Pero tal vez hay otras causas
aún más graves: la pérdida o grave disminución de la belleza litúrgica y del
misterio del rito sacramental, sin relación alguna con las vidas y las almas de
los que pasan por las catedrales. La vida litúrgica de las seos languidece de
día en día en las catedrales. Los
tiempos no corren a favor de la solemnidad de las grandes celebraciones
religiosas, que en los siglos pasados llenaban de admiración y consuelo a los
humildes devotos. Los turistas prevalecen sobre los creyentes.
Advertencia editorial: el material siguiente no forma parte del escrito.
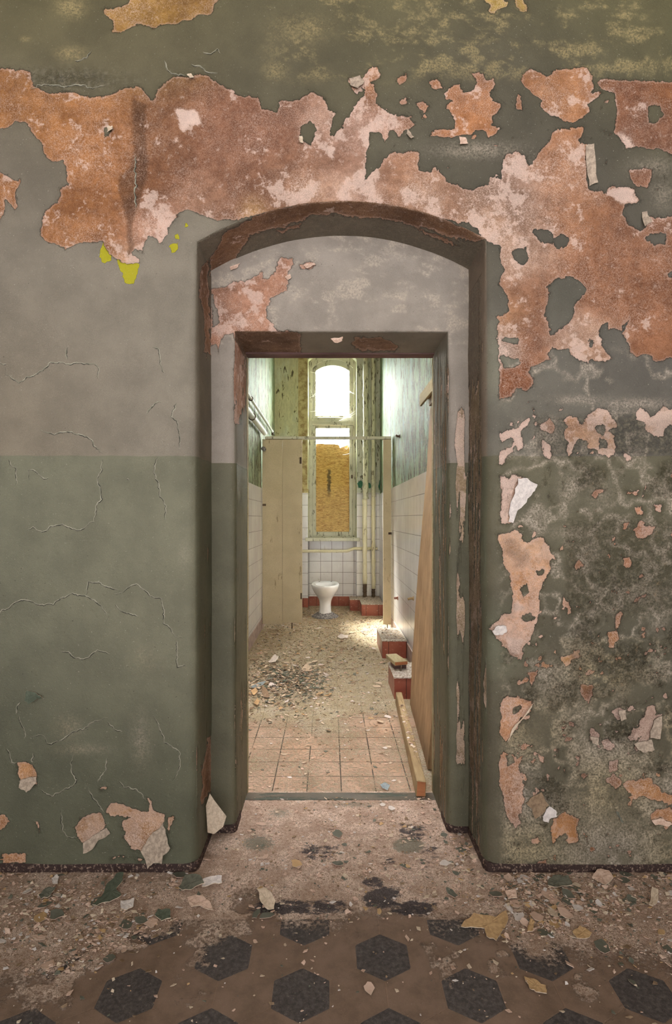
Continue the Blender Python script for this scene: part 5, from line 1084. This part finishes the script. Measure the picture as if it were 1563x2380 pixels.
def chips(name, n, box_, wf, zf, smin, smax, cols_, probs, label, cat):
    X, Y = pick(n, box_, wf); s = smin * (smax / smin) ** (RNG.uniform(0, 1, n) ** 1.8)
    Zb = zf(X, Y); th = .0008 + .0012 * RNG.uniform(0, 1, n)
    a0 = RNG.uniform(0, 6.28, n)[:, None] + np.array([0, 1.4, 3.0, 4.5])[None] + RNG.uniform(-.4, .4, (n, 4)); rr = s[:, None] * RNG.uniform(.5, 1.2, (n, 4))
    lx, ly = rr * np.cos(a0), rr * np.sin(a0) * RNG.uniform(.45, 1, n)[:, None]
    ta, tb = RNG.normal(0, .22, n)[:, None], RNG.normal(0, .22, n)[:, None]; lz = lx * ta + ly * tb; lz = lz - lz.min(1)[:, None] + .35 * s[:, None] * RNG.uniform(0, .5, (n, 4)) * (RNG.uniform(0, 1, n) < .5)[:, None]
    b = np.stack([X[:, None] + lx, Y[:, None] + ly, Zb[:, None] + lz], 2); tp = b.copy(); tp[:, :, 2] += th[:, None]
    V = np.concatenate([b, tp], 1).reshape(-1, 3)
    base = (np.arange(n) * 8)[:, None, None]; fq = np.array([[4, 5, 6, 7], [0, 1, 5, 4], [1, 2, 6, 5], [2, 3, 7, 6], [3, 0, 4, 7], [3, 2, 1, 0]])[None]
    Q = (base + fq).reshape(-1, 4); mi = np.repeat(RNG.choice(len(cols_), n, p=probs), 6)
    return tag(link(name, np_mesh(name, V, Q, False, mi=mi), None, [CHIP[c] for c in cols_]), label, cat, kind='stuff')
wzf = lambda X, Y: wz(X, Y) + .0005
chips('paint_debris', 7000, (-1.25, 1.25, 1.3, 2.38), w_corr, corr_z, .0018, .012, ['pink', 'grey', 'cream', 'brown', 'ochre', 'white'], [.36, .12, .22, .16, .04, .10], 'fine paint and plaster crumbs strewn along the corridor wall foot and doorway', 'debris')
chips('rubble_crumbs', 12000, (XL + .03, XR - .03, 2.46, 7.4), w_wash, wzf, .003, .017, ['cream', 'brown', 'grey', 'white', 'pink', 'ochre'], [.34, .22, .16, .14, .1, .04], 'fine plaster crumbs and paint scraps littering the washroom floor', 'debris')
chips('rubble_scraps', 1500, (XL + .04, .02, 3.45, 4.7), lambda X, Y: np.clip(1.2 * np.exp(-((X + .30) / .2) ** 2 - ((Y - 4.0) / .28) ** 2), 0, 1), lambda X, Y: wzf(X, Y) + .004, .006, .024, ['grey', 'cream', 'brown', 'mauve', 'green'], [.34, .24, .14, .12, .16], 'heaped grey and cream paint scraps on the left of the washroom floor', 'rubble')
for (d, n) in (((Xa(814, 7.17) + .02, XR - .04, 7.19, DB - .03), 160), ((Xa(841, 6.79) + .02, XR - .04, 6.80, 7.15), 130), ((Xa(889, 4.75) + .02, XR - .04, 4.78, 5.26), 260)):
    zt_ = .158; chips('plinth_debris', n, d, lambda X, Y: np.ones(len(X)), lambda X, Y: np.full(len(X), zt_), .004, .016, ['white', 'cream', 'grey', 'brown'], [.4, .3, .15, .15], {160: 'plaster crumbs on the corner plinth around the pipe feet', 130: 'whitish crumbs on the plinth before the corner plinth', 260: 'whitish crumbs on the plinth by the right tiled wall'}[n], 'debris')
chips('beam_debris', 70, (.40, .46, 2.55, 3.35), lambda X, Y: (np.abs(X - (.395 + (Y - 2.385) * .046)) < .016) * 1.0, lambda X, Y: np.full(len(X), .0715), .004, .013, ['pink', 'cream', 'white'], [.5, .3, .2], 'pinkish paint scraps lying on the long timber beam', 'debris')

# chips big enough to count
PRO = {}
def proto_mesh(c, k):
    if (c, k) not in PRO:
        random.seed(900 + k); me = bm_mesh('paint_chip', flake_bm(blob(random.choice((8, 9, 11)), 1.0, .33, random.uniform(.5, .95)), random.choice((.0, .12, .25, .35)), (random.uniform(-1, 1), random.uniform(-1, 1)), .06, .02))
        me.materials.append(CHIP[c]); me.materials.append(CHIP['pink' if c in ('grey', 'green') else 'cream']); PRO[(c, k)] = me
    return PRO[(c, k)]
WORD = {'pink': 'pale pink', 'grey': 'grey-green', 'cream': 'cream', 'brown': 'dull brown', 'ochre': 'ochre', 'white': 'whitish'}
def zone_of(x, y):
    if y < D0: 
        return ('at the foot of the corridor wall left of the opening' if x < xl else 'at the foot of the corridor wall right of the opening' if x > xr else 'on the corridor floor in front of the opening')
    if y < D2: return 'on the dusty floor inside the doorway'
    if y < 3.2: return 'on the terracotta tiles just inside the washroom'
    if x < .02 and y < 4.75: return 'in the rubble heap by the left washroom wall'
    return 'on the washroom floor between rubble heap and toilet'
made = {}
def put_chip(c, k, x, y, z, s, rz):
    zn = zone_of(x, y); key = (c, zn)
    if key not in made:
        o = bpy.data.objects.new('paint_chip', proto_mesh(c, k)); made[key] = o
    else:
        o = made[key].copy(); o.data = proto_mesh(c, k)
    COL.objects.link(o); o.location = (x, y, z); o.scale = (s, s, s); o.rotation_euler = (random.uniform(-.06, .06), random.uniform(-.06, .06), rz)
    tag(o, f'small {WORD[c]} paint chip {zn}', 'paint chip', f'{WORD[c]} chips {zn}')
def big(n, box_, wf, zf, smin, smax, cols_, probs):
    X, Y = pick(n, box_, wf); zz_ = zf(X, Y); cc = RNG.choice(cols_, n, p=probs); ss_ = RNG.uniform(0, 1, n) ** 1.6 * (smax - smin) + smin
    for i in range(n): put_chip(str(cc[i]), int(RNG.integers(0, 12)), float(X[i]), float(Y[i]), float(zz_[i]) + .002, float(ss_[i]), float(RNG.uniform(0, 6.28)))
big(165, (-1.2, 1.2, 1.35, 2.34), w_corr, corr_z, .007, .024, ['pink', 'grey', 'cream', 'ochre', 'white'], [.34, .30, .16, .05, .15])
big(150, (XL + .05, XR - .05, 2.5, 7.2), w_wash, wzf, .013, .032, ['cream', 'brown', 'grey', 'ochre', 'white', 'pink'], [.3, .16, .14, .1, .2, .1])
# the pieces that stand out
def floor_flake(poly, c, label, curl=.12, z=.006, under='cream', cat='paint flake', cd=(.4, 1)):
    poly = jag(poly)
    ps = [Vector((Xa(u, Yf(v)), Yf(v))) for u, v in poly]; ce = sum(ps, Vector((0, 0))) / len(ps)
    bm = flake_bm([p - ce for p in ps], curl, cd, .002, .0007)
    o = link('paint_flake', bm_mesh('paint_flake', bm), None, [CHIP[c], CHIP[under]]); o.location = (ce.x, ce.y, z); tag(o, label, cat)
fl1 = lambda p: R(p, 0, 2000, .5)
fl2 = lambda p: R(p, 782, 2000, .4997)
floor_flake(fl1([(1195, 150), (1240, 152), (1262, 170), (1282, 200), (1275, 235), (1245, 238), (1215, 205)]), 'cream', 'large cream flake on the dark stain in front of the opening')
floor_flake(fl1([(935, 104), (985, 94), (1032, 96), (1032, 120), (985, 122), (940, 132)]), 'white', 'pale rectangular plaster flake in front of the left opening corner', .2)
floor_flake(fl1([(430, 215), (470, 180), (495, 130), (540, 90), (575, 88), (570, 120), (540, 150), (565, 175), (545, 188), (490, 205), (450, 220)]), 'green', 'long dark green flake lying before the left wall')
floor_flake(fl1([(560, 200), (625, 190), (620, 225), (590, 240), (562, 232)]), 'white', 'cream square flake right of the long dark green one')
floor_flake(fl1([(872, 185), (930, 182), (975, 205), (990, 240), (930, 220), (890, 225)]), 'pink', 'pinkish flake lying between the left opening corner and the dark stain')
floor_flake(fl1([(830, 135), (860, 85), (930, 90), (950, 120), (890, 145), (850, 148)]), 'grey', 'grey-green flake under the pale rectangular one at the left corner')
floor_flake(fl1([(720, 265), (735, 240), (790, 245), (795, 280), (750, 292)]), 'green', 'dark green rounded flake on the hexagon tile border at left')
floor_flake(fl1([(180, 170), (210, 145), (260, 140), (235, 175), (190, 190)]), 'grey', 'grey-green flake far left below the wall foot')
floor_flake(fl1([(240, 95), (262, 80), (275, 88), (268, 118), (246, 118)]), 'white', 'small white chip under the left wall foot')
floor_flake(fl2([(580, 315), (640, 255), (690, 265), (740, 275), (790, 248), (800, 290), (770, 340), (745, 380), (700, 360), (690, 325), (640, 318)]), 'ochre', 'largest ochre flake on the corridor floor at right', .04, .004)
floor_flake(fl2([(1100, 340), (1135, 318), (1170, 335), (1190, 350), (1175, 370), (1120, 370)]), 'ochre', 'ochre flake further right among the litter', .08, .005)
floor_flake(fl2([(875, 550), (920, 560), (975, 590), (980, 625), (930, 618), (900, 600)]), 'ochre', 'tan flake between two dark hexagon tiles at right', .05, .003)
floor_flake(fl2([(890, 340), (905, 285), (925, 300), (915, 338)]), 'ochre', 'narrow tan flake right of the largest ochre flake', .08, .005)
floor_flake(fl2([(785, 155), (835, 150), (842, 185), (800, 188)]), 'pink', 'pink flake just off the right opening corner', .15)
floor_flake(fl2([(1190, 90), (1215, 62), (1270, 70), (1290, 95), (1255, 122), (1205, 100)]), 'pink', 'broad pink flake under the right wall foot', .15, .006)
floor_flake(fl2([(1455, 215), (1470, 150), (1500, 160), (1495, 205), (1475, 222)]), 'cream', 'upright cream flake in the dark litter at far right', .15, .006)
floor_flake(fl2([(985, 105), (1010, 85), (1080, 90), (1100, 125), (1030, 135), (985, 125)]), 'grey', 'grey-green flake right of the pink corner flake', .12, .006)
floor_flake(R([(1030, 680), (1070, 672), (1105, 690), (1085, 718), (1050, 705)], 540, 1600, .3327), 'blue', 'bluish grey flake on the terracotta tile near the beam end', .1, .003)
floor_flake(R([(100, 975), (170, 950), (300, 925), (270, 955), (160, 985)], 560, 1420, .192), 'blue', 'long bluish shard on top of the rubble heap', .1, .03)
floor_flake(R([(120, 1020), (180, 1000), (205, 1030), (160, 1065)], 560, 1420, .192), 'ochre', 'bright ochre chip at the left of the rubble heap', .2, .024)
floor_flake(R([(255, 1000), (300, 1010), (355, 1085), (270, 1090)], 560, 1420, .192), 'brown', 'brown chip beside the ochre ones on the rubble heap', .2, .024)
floor_flake(R([(160, 1165), (200, 1130), (235, 1150), (200, 1185)], 560, 1420, .192), 'ochre', 'ochre chip lower down at the front of the rubble heap', .2, .024)
floor_flake(R([(330, 640), (400, 600), (460, 610), (420, 650), (345, 655)], 560, 1420, .192), 'white', 'whitish plaster piece at the back of the rubble heap', .2, .02)
floor_flake(R([(720, 740), (780, 705), (860, 715), (820, 750), (760, 768)], 560, 1420, .192), 'cream', 'large tan plaster piece right of the rubble heap top', .2, .012)
floor_flake(R([(1170, 330), (1230, 318), (1310, 325), (1290, 345), (1200, 345)], 560, 1420, .192), 'white', 'long whitish flake on the bright floor before the toilet', .2, .01)

# ---------------------------------------------------------------- light: overcast sky, brighter beyond the window
w = bpy.data.worlds.new('sky'); SC.world = w; w.use_nodes = True; nt = w.node_tree; N, K = nt.nodes, nt.links; bg = N['Background']
tc = N.new('ShaderNodeTexCoord'); sp = N.new('ShaderNodeSeparateXYZ'); K.new(tc.outputs['Generated'], sp.inputs[0])
def mrn(src, a, b, c, d):
    n = N.new('ShaderNodeMapRange'); n.interpolation_type = 'SMOOTHSTEP'; K.new(src, n.inputs[0])
    for i, v in zip((1, 2, 3, 4), (a, b, c, d)): n.inputs[i].default_value = v
    return n.outputs[0]
ad = N.new('ShaderNodeMath'); ad.operation = 'MULTIPLY_ADD'; K.new(sp.outputs[2], ad.inputs[0]); ad.inputs[1].default_value = .75; K.new(sp.outputs[1], ad.inputs[2])
def mixc(f, a, b):
    n = N.new('ShaderNodeMix'); n.data_type = 'RGBA'; K.new(f, n.inputs[0])
    for i, v in ((6, a), (7, b)):
        if isinstance(v, tuple): n.inputs[i].default_value = v
        else: K.new(v, n.inputs[i])
    return n.outputs[2]
skyc = mixc(mrn(ad.outputs[0], .05, .7, 0, 1), SKY_BACK, SKY_ZEN)
skyc = mixc(mrn(sp.outputs[1], .35, .8, 0, 1), skyc, SKY_FWD)
skyc = mixc(mrn(sp.outputs[2], -.08, .1, 0, 1), GROUND, skyc)
K.new(skyc, bg.inputs[0]); bg.inputs[1].default_value = 1.0
ld = bpy.data.lights.new('sun', 'SUN'); ld.energy = SUN; ld.angle = math.radians(18); ld.color = (1, .96, .90)
lo = bpy.data.objects.new('sun', ld); COL.objects.link(lo); lo.rotation_euler = Vector((.40, -.9, -1.32)).to_track_quat('-Z', 'Y').to_euler(); lo.location = (0, 12, 9)

# ---------------------------------------------------------------- camera
cd = bpy.data.cameras.new('camera'); cam = bpy.data.objects.new('camera', cd); COL.objects.link(cam); SC.camera = cam
cam.location = (0, 0, HC); cam.rotation_euler = (math.pi / 2, 0, 0); cd.sensor_width = 36; cd.sensor_fit = 'AUTO'; cd.lens = F * 36 / 2380
cd.shift_x = (781.5 - U0) / 2380; cd.shift_y = (V0 - 1190) / 2380; cd.clip_start = .02
SC.cycles.max_bounces = 8; SC.cycles.diffuse_bounces = 5; SC.cycles.glossy_bounces = 3
vs_ = SC.view_settings; vs_.view_transform = 'Standard'; vs_.look = 'None'; vs_.gamma = 1; vs_.use_curve_mapping = False; vs_.exposure = EXPO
Y en esta época de creciente
vulgaridad y de prisas, de pérdida del sentido del valor de los ritos y rituales pausados y sosegados, con un
clero envejecido que ya no está para estas fiestas, o con un clero joven, más dado
a la informalidad, a las prisas, a las dos guitarritas, a las palmadas y
aplausos…, la celebración solemne de una misa o de cualquier acto litúrgico
serán cada vez más raros en las
catedrales, y más extraños a nuestro siglo. Este espíritu del tiempo que todo
lo invade irá reduciendo las catedrales a monumentos espectaculares pero muertos, lugares de cultura pero sin culto, para gloria de las ciudades y pasatiempo de los turistas.